I've been writing consistently.  I don't do what I did in college, sitting down and trying to write a page a day.  Instead, I write when I get the urge, then sit back and think about it or let my subconscious ramble on it for a while.  I'd love to take a shortcut, win the lotto, inherit a fortune, something, to be able to skip to the part where I can have my image.  Where I can sit and write during the day while taking care of the kids I know are coming.  But I can't.  So I get it in where I can, because I worry that it may end when the kids come.  The same is true of all the time I spend with friends.  I try and grasp every minute of it now, because I live far away and I know that the clock hands may be winding down on the days where I can drive an hour, play a game for 5 or 6 hours, then drive an hour back with minimal impact on home life.  I'm not sure how I feel about that.  I know I'll miss the interaction.  So I don't wait.
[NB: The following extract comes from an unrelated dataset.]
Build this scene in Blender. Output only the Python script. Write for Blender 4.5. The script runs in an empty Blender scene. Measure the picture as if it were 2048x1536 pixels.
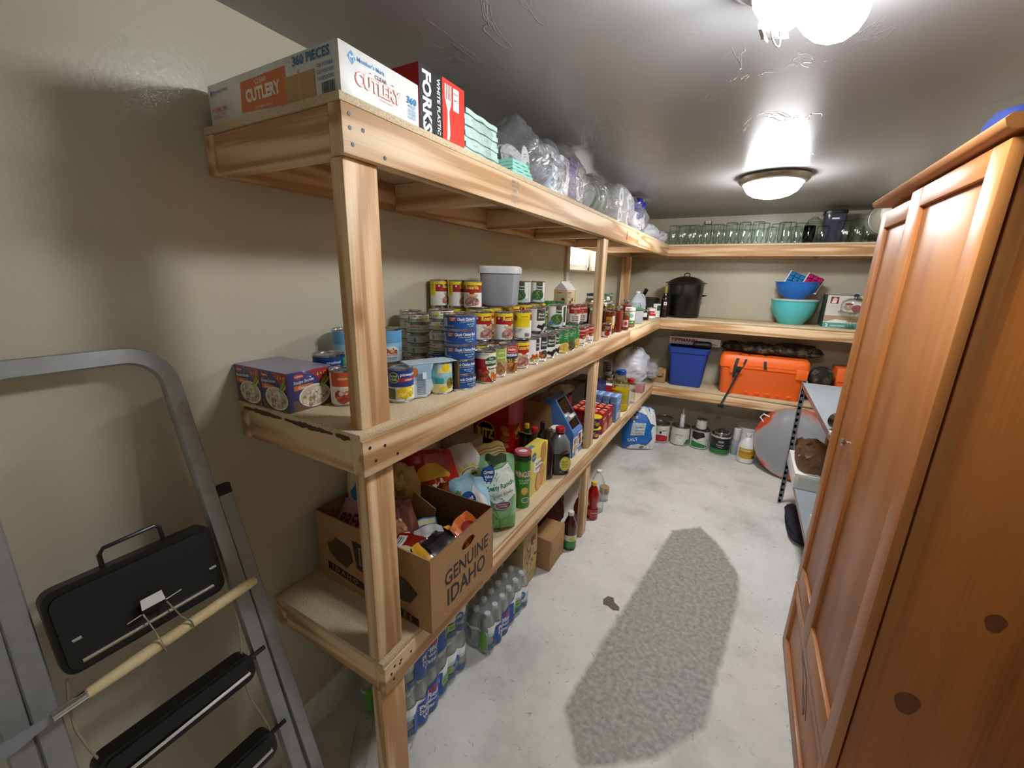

I'm proud of where I am.  I'm also grateful for things like twitter.  It's made me realize I don't have to be like Michael Jordan; don't have to be an asshole to be successful.  I see Neil Gaiman, Brandon Sanderson, Wil Wheaton, Nathan Fillion, countless others...  They act with kindness and generosity.  They do things to brighten the lives of their fans.  When I started writing best it was because I realized that when I write for myself, I selfishly never want the story to end.  When I write for others, I want them to feel satisfied.  And satisfaction doesn't come from the story continuing forever.  Satisfaction comes from knowing the whole story.  So now I can finish.  I want to be able to say to someone "you know, you're who I write for.  Because it makes your life better, even if we never really meet."  I think that's what I've always been supposed to be doing.

And I write for my kids.  Because they'll need stories.  And I can tell stories.  I may not be able to give them my fantasy idea of a stay-at-home-author-dad, but I can give them stories nonetheless.  They deserve stories from me.